SUPPLIED MATERIAL >>
________

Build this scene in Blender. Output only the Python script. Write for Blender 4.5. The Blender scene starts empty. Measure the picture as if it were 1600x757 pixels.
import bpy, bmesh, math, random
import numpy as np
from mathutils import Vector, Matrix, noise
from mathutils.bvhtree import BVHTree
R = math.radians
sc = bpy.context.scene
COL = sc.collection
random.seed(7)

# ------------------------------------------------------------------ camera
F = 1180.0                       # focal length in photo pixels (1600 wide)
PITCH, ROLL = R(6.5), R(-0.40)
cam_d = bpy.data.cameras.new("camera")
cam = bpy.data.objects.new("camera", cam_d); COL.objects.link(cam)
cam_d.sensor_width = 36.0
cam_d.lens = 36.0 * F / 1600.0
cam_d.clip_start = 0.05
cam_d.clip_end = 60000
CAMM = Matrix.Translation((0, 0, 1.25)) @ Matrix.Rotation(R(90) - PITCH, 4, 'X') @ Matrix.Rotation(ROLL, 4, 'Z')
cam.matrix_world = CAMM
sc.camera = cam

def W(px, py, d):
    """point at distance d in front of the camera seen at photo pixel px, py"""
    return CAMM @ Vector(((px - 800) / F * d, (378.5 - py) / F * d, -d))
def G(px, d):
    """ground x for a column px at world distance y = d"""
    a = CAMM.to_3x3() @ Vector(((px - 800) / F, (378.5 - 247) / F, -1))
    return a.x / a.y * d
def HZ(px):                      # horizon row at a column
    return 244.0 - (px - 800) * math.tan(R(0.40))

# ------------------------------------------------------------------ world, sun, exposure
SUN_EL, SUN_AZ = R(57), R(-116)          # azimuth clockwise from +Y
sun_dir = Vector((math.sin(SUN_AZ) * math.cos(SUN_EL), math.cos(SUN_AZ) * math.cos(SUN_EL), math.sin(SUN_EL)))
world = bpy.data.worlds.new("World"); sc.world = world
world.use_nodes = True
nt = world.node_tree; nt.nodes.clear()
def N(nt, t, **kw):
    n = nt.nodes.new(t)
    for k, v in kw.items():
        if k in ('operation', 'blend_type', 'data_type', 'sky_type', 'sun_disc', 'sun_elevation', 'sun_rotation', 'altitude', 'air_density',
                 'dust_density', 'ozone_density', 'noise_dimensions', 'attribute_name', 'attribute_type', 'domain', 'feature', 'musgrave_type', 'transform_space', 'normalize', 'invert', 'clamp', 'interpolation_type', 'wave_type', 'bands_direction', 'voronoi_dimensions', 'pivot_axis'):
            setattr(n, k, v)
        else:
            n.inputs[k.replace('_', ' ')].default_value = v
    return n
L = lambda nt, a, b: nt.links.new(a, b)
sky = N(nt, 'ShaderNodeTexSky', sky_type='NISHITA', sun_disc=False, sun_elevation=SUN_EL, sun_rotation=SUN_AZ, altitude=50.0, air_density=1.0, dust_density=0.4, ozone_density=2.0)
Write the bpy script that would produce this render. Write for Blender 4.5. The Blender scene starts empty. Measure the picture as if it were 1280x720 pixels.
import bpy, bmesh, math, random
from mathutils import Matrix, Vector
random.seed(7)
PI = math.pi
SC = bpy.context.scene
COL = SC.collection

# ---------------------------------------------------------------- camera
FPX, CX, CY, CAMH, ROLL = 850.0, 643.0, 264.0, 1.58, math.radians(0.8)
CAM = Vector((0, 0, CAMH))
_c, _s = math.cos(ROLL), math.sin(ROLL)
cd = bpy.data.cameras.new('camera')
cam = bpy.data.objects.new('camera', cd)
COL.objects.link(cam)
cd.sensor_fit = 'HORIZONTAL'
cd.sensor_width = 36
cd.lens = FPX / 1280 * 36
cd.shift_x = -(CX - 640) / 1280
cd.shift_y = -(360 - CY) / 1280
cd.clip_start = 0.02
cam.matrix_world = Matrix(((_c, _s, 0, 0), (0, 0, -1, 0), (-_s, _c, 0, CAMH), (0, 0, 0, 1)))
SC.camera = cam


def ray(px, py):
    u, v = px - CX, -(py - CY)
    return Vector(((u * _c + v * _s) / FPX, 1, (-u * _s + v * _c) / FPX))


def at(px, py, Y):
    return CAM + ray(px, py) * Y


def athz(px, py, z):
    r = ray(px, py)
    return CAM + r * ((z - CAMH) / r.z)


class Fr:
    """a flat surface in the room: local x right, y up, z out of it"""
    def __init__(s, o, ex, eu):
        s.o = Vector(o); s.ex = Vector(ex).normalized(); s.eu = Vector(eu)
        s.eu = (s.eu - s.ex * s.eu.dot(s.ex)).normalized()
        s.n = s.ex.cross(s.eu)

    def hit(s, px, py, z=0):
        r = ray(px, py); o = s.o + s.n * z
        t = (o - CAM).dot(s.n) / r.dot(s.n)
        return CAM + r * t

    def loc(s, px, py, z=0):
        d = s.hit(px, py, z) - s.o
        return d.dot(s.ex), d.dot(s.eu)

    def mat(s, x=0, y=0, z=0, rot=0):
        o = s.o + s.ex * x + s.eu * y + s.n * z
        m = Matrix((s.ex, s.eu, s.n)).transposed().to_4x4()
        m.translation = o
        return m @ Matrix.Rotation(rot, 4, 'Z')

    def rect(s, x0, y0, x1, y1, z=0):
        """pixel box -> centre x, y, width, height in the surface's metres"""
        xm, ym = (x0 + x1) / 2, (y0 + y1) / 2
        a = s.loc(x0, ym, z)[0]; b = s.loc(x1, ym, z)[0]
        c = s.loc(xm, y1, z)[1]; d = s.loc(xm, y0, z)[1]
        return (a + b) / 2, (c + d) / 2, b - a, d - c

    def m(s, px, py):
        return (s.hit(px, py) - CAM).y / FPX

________

Without leaving anything out, quote all the data.

EXERCISE SOLUTION >>
Build this scene in Blender. Output only the Python script. Write for Blender 4.5. The Blender scene starts empty. Measure the picture as if it were 1600x757 pixels.
import bpy, bmesh, math, random
import numpy as np
from mathutils import Vector, Matrix, noise
from mathutils.bvhtree import BVHTree
R = math.radians
sc = bpy.context.scene
COL = sc.collection
random.seed(7)

# ------------------------------------------------------------------ camera
F = 1180.0                       # focal length in photo pixels (1600 wide)
PITCH, ROLL = R(6.5), R(-0.40)
cam_d = bpy.data.cameras.new("camera")
cam = bpy.data.objects.new("camera", cam_d); COL.objects.link(cam)
cam_d.sensor_width = 36.0
cam_d.lens = 36.0 * F / 1600.0
cam_d.clip_start = 0.05
cam_d.clip_end = 60000
CAMM = Matrix.Translation((0, 0, 1.25)) @ Matrix.Rotation(R(90) - PITCH, 4, 'X') @ Matrix.Rotation(ROLL, 4, 'Z')
cam.matrix_world = CAMM
sc.camera = cam

def W(px, py, d):
    """point at distance d in front of the camera seen at photo pixel px, py"""
    return CAMM @ Vector(((px - 800) / F * d, (378.5 - py) / F * d, -d))
def G(px, d):
    """ground x for a column px at world distance y = d"""
    a = CAMM.to_3x3() @ Vector(((px - 800) / F, (378.5 - 247) / F, -1))
    return a.x / a.y * d
def HZ(px):                      # horizon row at a column
    return 244.0 - (px - 800) * math.tan(R(0.40))

# ------------------------------------------------------------------ world, sun, exposure
SUN_EL, SUN_AZ = R(57), R(-116)          # azimuth clockwise from +Y
sun_dir = Vector((math.sin(SUN_AZ) * math.cos(SUN_EL), math.cos(SUN_AZ) * math.cos(SUN_EL), math.sin(SUN_EL)))
world = bpy.data.worlds.new("World"); sc.world = world
world.use_nodes = True
nt = world.node_tree; nt.nodes.clear()
def N(nt, t, **kw):
    n = nt.nodes.new(t)
    for k, v in kw.items():
        if k in ('operation', 'blend_type', 'data_type', 'sky_type', 'sun_disc', 'sun_elevation', 'sun_rotation', 'altitude', 'air_density',
                 'dust_density', 'ozone_density', 'noise_dimensions', 'attribute_name', 'attribute_type', 'domain', 'feature', 'musgrave_type', 'transform_space', 'normalize', 'invert', 'clamp', 'interpolation_type', 'wave_type', 'bands_direction', 'voronoi_dimensions', 'pivot_axis'):
            setattr(n, k, v)
        else:
            n.inputs[k.replace('_', ' ')].default_value = v
    return n
L = lambda nt, a, b: nt.links.new(a, b)
sky = N(nt, 'ShaderNodeTexSky', sky_type='NISHITA', sun_disc=False, sun_elevation=SUN_EL, sun_rotation=SUN_AZ, altitude=50.0, air_density=1.0, dust_density=0.4, ozone_density=2.0)
Write the bpy script that would produce this render. Write for Blender 4.5. The Blender scene starts empty. Measure the picture as if it were 1280x720 pixels.
import bpy, bmesh, math, random
from mathutils import Matrix, Vector
random.seed(7)
PI = math.pi
SC = bpy.context.scene
COL = SC.collection

# ---------------------------------------------------------------- camera
FPX, CX, CY, CAMH, ROLL = 850.0, 643.0, 264.0, 1.58, math.radians(0.8)
CAM = Vector((0, 0, CAMH))
_c, _s = math.cos(ROLL), math.sin(ROLL)
cd = bpy.data.cameras.new('camera')
cam = bpy.data.objects.new('camera', cd)
COL.objects.link(cam)
cd.sensor_fit = 'HORIZONTAL'
cd.sensor_width = 36
cd.lens = FPX / 1280 * 36
cd.shift_x = -(CX - 640) / 1280
cd.shift_y = -(360 - CY) / 1280
cd.clip_start = 0.02
cam.matrix_world = Matrix(((_c, _s, 0, 0), (0, 0, -1, 0), (-_s, _c, 0, CAMH), (0, 0, 0, 1)))
SC.camera = cam


def ray(px, py):
    u, v = px - CX, -(py - CY)
    return Vector(((u * _c + v * _s) / FPX, 1, (-u * _s + v * _c) / FPX))


def at(px, py, Y):
    return CAM + ray(px, py) * Y


def athz(px, py, z):
    r = ray(px, py)
    return CAM + r * ((z - CAMH) / r.z)


class Fr:
    """a flat surface in the room: local x right, y up, z out of it"""
    def __init__(s, o, ex, eu):
        s.o = Vector(o); s.ex = Vector(ex).normalized(); s.eu = Vector(eu)
        s.eu = (s.eu - s.ex * s.eu.dot(s.ex)).normalized()
        s.n = s.ex.cross(s.eu)

    def hit(s, px, py, z=0):
        r = ray(px, py); o = s.o + s.n * z
        t = (o - CAM).dot(s.n) / r.dot(s.n)
        return CAM + r * t

    def loc(s, px, py, z=0):
        d = s.hit(px, py, z) - s.o
        return d.dot(s.ex), d.dot(s.eu)

    def mat(s, x=0, y=0, z=0, rot=0):
        o = s.o + s.ex * x + s.eu * y + s.n * z
        m = Matrix((s.ex, s.eu, s.n)).transposed().to_4x4()
        m.translation = o
        return m @ Matrix.Rotation(rot, 4, 'Z')

    def rect(s, x0, y0, x1, y1, z=0):
        """pixel box -> centre x, y, width, height in the surface's metres"""
        xm, ym = (x0 + x1) / 2, (y0 + y1) / 2
        a = s.loc(x0, ym, z)[0]; b = s.loc(x1, ym, z)[0]
        c = s.loc(xm, y1, z)[1]; d = s.loc(xm, y0, z)[1]
        return (a + b) / 2, (c + d) / 2, b - a, d - c

    def m(s, px, py):
        return (s.hit(px, py) - CAM).y / FPX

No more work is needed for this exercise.